No intention to take away significant power from RBI: Arun Jaitley
No intention to take away significant power from RBI: Arun Jaitley
"Whatever steps we take will be in consultation with the the RBI. The RBI Governor has been in touch with me," he said.

New Delhi: The government will not take away any 'significant' power of the RBI and a clarification on the central bank's role in the regulation of bond market will be provided in April, Finance Minister Arun Jaitley said.

In his first full year Budget, Jaitley had on February 28 proposed to shift the powers to regulate trading in government bonds from RBI to capital market regulator Sebi.

"RBI is a time tested institution and therefore government has full confidence in the ability of the RBI and therefore the question of taking away any significant power of the RBI doesn't arise," he said.

Asked about the Budget proposal, Jaitley said a clarification on RBI's power to regulate will be provided during the debate on Finance Bill 2015 when Parliament reconvenes on April 20.

"Whatever steps we take will be in consultation with the the RBI. The RBI Governor has been in touch with me," he said.

Earlier in the day, RBI Deputy Governor SS Mundra said the regulation and issuance of government securities (G-Secs) have implications on monetary policy.

"I think, the (RBI) Governor had told about it that the timing (of issuance of G-Secs) and all related issues need to be examined," Mundra told reporters.

Under the present system of regulations, the money markets are controlled by the RBI, but mutual funds, who are major players in the money market, are regulated by Sebi.

The Finance Bill seeks amend in sections 45U and 45W of the RBI Act to enable this shift.
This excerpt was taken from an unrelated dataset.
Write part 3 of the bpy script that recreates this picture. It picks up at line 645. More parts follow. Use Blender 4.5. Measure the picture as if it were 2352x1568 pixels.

The proposed amendment to section 45W says, "any direction issued by the Reserve Bank, in respect of security, under chapter III D of the RBI Act, shall stand repealed."

This means that the RBI will cease to regulate government bonds and other money market instruments. These powers were given to the central bank after amending the RBI Act in FY06, to enable it to ensure financial stability.

Both these proposals are part of the Financial Sector Legislative Reforms Commission prepared by N Srikrishna and submitted in March 2013.